* Exercise prompt *
Identify each line holding the string "this" and copy it.

** Begin Task inputs **

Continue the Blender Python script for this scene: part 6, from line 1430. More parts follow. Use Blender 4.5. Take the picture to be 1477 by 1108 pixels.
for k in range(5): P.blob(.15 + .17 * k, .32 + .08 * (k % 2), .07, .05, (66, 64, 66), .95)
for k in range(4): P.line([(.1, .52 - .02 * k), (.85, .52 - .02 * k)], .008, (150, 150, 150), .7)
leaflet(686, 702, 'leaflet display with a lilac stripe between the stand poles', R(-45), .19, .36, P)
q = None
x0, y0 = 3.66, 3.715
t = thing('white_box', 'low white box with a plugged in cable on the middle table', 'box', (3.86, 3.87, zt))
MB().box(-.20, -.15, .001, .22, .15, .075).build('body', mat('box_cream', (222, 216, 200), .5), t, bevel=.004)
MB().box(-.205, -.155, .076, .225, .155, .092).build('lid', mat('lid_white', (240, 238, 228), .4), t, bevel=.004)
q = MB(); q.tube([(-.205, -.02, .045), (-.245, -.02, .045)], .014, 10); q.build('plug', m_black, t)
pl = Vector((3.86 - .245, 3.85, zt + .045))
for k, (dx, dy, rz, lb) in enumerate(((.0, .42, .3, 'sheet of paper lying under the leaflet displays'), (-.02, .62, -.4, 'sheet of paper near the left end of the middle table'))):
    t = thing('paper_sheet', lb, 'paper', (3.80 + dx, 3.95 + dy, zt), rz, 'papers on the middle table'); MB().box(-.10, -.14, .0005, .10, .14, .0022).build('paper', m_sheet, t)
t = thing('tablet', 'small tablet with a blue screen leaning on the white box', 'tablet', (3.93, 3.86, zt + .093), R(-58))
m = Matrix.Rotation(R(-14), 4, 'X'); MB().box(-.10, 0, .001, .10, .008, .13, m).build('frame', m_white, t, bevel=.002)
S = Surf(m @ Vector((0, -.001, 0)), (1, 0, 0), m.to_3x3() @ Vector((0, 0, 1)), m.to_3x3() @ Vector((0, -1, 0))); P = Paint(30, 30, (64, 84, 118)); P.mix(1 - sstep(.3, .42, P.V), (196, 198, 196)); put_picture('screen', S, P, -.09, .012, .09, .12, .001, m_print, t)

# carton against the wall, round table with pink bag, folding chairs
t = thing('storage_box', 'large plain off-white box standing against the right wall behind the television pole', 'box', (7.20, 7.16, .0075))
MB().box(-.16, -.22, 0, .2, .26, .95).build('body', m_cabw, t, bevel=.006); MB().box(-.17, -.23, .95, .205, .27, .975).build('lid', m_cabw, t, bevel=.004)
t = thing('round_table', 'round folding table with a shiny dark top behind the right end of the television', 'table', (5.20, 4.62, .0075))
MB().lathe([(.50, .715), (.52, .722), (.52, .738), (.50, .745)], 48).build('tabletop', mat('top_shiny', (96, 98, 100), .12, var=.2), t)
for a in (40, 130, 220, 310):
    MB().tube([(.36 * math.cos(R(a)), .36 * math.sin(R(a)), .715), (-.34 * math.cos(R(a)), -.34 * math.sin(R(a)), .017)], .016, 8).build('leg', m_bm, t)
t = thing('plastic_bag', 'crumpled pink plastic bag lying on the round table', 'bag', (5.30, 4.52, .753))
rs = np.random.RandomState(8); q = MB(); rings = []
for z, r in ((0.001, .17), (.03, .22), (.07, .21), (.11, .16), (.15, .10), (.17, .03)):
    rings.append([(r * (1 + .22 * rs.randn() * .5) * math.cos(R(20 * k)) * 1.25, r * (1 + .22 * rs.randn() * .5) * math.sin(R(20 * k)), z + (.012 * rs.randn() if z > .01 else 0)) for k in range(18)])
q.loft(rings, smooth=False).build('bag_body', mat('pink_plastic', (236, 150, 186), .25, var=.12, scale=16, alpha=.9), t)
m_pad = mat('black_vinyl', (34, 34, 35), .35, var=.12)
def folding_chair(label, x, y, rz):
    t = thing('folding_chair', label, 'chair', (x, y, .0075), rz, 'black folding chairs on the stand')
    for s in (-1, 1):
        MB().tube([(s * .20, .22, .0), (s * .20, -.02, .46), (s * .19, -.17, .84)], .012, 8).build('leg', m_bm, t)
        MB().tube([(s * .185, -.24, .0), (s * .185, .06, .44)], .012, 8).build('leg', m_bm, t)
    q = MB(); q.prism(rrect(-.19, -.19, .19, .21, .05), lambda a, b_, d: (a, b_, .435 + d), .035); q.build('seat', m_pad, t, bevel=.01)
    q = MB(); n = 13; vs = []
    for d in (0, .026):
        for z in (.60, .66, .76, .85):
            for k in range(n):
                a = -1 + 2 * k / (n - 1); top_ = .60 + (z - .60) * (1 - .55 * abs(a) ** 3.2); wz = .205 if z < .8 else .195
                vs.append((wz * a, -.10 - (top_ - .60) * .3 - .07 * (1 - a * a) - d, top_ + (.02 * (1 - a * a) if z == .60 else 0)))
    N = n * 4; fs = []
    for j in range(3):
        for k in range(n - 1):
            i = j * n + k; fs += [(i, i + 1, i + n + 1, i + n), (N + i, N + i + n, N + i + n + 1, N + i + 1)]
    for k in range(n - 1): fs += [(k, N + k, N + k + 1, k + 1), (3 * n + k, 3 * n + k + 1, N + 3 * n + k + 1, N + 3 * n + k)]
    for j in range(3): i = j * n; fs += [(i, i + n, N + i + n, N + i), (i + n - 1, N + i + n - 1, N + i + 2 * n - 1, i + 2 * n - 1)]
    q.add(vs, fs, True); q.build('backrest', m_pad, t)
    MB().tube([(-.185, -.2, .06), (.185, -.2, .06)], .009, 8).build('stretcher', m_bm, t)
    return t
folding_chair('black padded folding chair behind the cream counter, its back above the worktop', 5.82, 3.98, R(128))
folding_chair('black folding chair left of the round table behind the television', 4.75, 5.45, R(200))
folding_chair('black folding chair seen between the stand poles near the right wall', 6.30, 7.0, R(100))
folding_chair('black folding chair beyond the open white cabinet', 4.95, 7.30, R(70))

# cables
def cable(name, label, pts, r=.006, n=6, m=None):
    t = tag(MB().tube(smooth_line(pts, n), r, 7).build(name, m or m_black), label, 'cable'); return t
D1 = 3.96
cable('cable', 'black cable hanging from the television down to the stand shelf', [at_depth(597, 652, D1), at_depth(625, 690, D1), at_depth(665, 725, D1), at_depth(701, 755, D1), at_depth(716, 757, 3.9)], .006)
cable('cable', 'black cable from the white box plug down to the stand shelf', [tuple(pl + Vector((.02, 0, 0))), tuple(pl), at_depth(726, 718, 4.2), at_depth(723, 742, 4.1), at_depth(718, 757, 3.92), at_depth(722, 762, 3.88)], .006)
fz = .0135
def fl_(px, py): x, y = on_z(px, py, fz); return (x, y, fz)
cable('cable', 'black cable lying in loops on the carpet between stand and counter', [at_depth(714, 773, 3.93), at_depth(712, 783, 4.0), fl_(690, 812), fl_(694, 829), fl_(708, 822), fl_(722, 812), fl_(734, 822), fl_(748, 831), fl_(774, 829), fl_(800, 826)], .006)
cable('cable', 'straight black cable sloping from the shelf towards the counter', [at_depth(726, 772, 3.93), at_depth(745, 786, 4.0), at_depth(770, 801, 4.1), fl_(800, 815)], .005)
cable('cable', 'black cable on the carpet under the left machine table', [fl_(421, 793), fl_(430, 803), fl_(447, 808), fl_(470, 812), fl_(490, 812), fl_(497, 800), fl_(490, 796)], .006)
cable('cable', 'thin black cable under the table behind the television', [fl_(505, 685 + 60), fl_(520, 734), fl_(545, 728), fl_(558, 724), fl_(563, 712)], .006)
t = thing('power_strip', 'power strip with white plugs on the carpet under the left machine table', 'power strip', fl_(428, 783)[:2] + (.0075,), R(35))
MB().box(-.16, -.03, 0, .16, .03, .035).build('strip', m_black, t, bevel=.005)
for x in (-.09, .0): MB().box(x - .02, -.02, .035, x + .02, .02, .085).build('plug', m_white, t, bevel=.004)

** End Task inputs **
** Begin Task inputs **

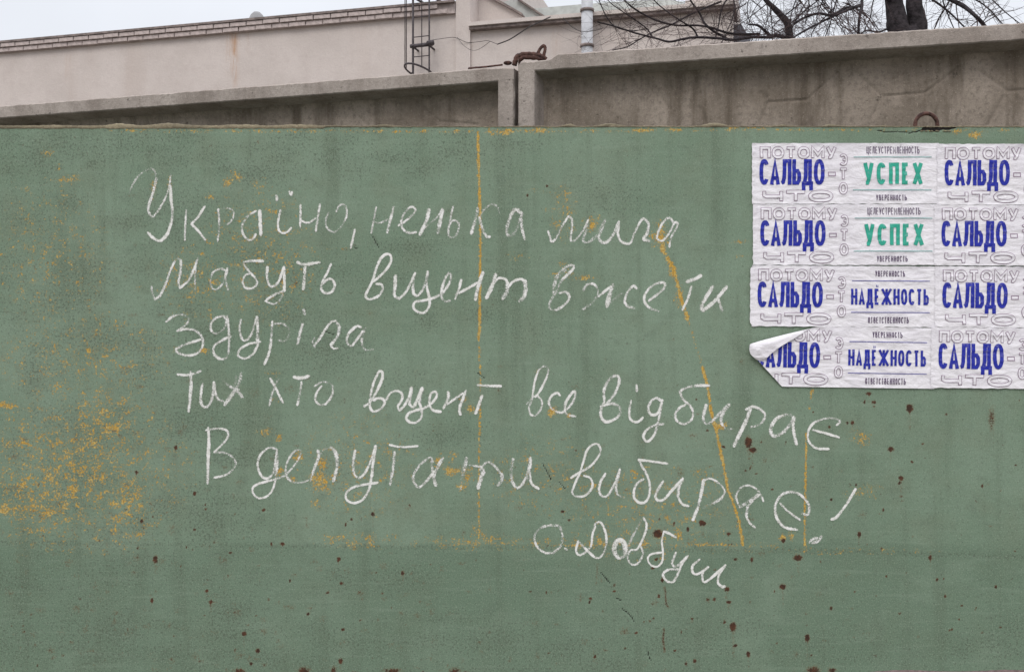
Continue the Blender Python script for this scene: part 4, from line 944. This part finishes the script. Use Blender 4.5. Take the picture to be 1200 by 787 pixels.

** End Task inputs **
** Begin Task inputs **

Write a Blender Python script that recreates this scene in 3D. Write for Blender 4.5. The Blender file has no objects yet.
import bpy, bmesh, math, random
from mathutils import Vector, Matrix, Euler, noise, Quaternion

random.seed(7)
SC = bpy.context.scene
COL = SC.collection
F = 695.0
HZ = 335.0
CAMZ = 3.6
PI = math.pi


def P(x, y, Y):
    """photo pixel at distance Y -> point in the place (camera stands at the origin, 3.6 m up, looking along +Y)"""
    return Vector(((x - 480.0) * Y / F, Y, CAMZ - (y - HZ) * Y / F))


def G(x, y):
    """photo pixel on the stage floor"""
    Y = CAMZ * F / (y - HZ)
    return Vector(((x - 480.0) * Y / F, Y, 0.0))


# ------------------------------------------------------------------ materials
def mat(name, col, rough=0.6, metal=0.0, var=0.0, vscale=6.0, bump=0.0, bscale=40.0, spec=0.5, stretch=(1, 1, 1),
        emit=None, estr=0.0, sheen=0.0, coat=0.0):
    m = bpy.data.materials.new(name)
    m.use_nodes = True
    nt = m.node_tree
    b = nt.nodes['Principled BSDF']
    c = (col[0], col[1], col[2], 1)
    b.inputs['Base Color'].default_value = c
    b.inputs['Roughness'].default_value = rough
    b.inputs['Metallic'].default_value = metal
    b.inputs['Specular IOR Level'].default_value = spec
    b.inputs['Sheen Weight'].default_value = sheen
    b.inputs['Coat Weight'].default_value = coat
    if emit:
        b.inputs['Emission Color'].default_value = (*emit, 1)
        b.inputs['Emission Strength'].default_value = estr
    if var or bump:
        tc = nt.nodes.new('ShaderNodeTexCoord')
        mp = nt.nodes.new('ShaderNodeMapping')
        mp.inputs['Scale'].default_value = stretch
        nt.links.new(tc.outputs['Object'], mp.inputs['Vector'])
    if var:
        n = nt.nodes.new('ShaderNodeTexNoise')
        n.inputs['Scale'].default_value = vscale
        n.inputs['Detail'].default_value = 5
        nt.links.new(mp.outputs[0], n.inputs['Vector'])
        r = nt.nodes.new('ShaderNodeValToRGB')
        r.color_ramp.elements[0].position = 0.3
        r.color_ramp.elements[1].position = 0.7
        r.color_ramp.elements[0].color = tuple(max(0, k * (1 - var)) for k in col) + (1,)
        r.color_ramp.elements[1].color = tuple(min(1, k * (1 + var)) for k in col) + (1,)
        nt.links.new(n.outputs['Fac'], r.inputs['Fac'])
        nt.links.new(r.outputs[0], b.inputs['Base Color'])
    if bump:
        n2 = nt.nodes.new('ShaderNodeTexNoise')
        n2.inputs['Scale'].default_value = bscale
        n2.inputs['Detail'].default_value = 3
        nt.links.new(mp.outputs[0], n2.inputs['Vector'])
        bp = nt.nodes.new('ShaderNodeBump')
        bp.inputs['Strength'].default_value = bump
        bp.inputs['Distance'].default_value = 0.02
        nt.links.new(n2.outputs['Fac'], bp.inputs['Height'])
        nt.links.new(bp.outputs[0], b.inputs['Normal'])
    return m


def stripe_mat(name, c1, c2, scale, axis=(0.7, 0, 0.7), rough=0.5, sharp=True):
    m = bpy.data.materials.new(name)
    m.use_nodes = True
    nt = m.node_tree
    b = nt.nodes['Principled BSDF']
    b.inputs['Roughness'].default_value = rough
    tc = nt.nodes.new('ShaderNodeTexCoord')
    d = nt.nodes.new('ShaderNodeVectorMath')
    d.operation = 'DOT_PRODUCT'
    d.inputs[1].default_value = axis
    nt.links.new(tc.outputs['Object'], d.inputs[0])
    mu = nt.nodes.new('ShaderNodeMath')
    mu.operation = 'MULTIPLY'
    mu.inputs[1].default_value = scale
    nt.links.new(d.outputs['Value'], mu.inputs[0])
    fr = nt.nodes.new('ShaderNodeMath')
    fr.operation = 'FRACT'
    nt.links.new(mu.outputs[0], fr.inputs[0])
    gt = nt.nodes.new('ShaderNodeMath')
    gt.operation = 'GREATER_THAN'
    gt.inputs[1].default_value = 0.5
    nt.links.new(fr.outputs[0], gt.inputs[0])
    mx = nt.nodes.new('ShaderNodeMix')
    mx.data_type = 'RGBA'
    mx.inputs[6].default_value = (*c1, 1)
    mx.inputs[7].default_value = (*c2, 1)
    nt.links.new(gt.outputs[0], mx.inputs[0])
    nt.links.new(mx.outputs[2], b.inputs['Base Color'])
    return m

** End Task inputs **

* Written response *
Continue the Blender Python script for this scene: part 6, from line 1430. More parts follow. Use Blender 4.5. Take the picture to be 1477 by 1108 pixels.
Continue the Blender Python script for this scene: part 4, from line 944. This part finishes the script. Use Blender 4.5. Take the picture to be 1200 by 787 pixels.
Write a Blender Python script that recreates this scene in 3D. Write for Blender 4.5. The Blender file has no objects yet.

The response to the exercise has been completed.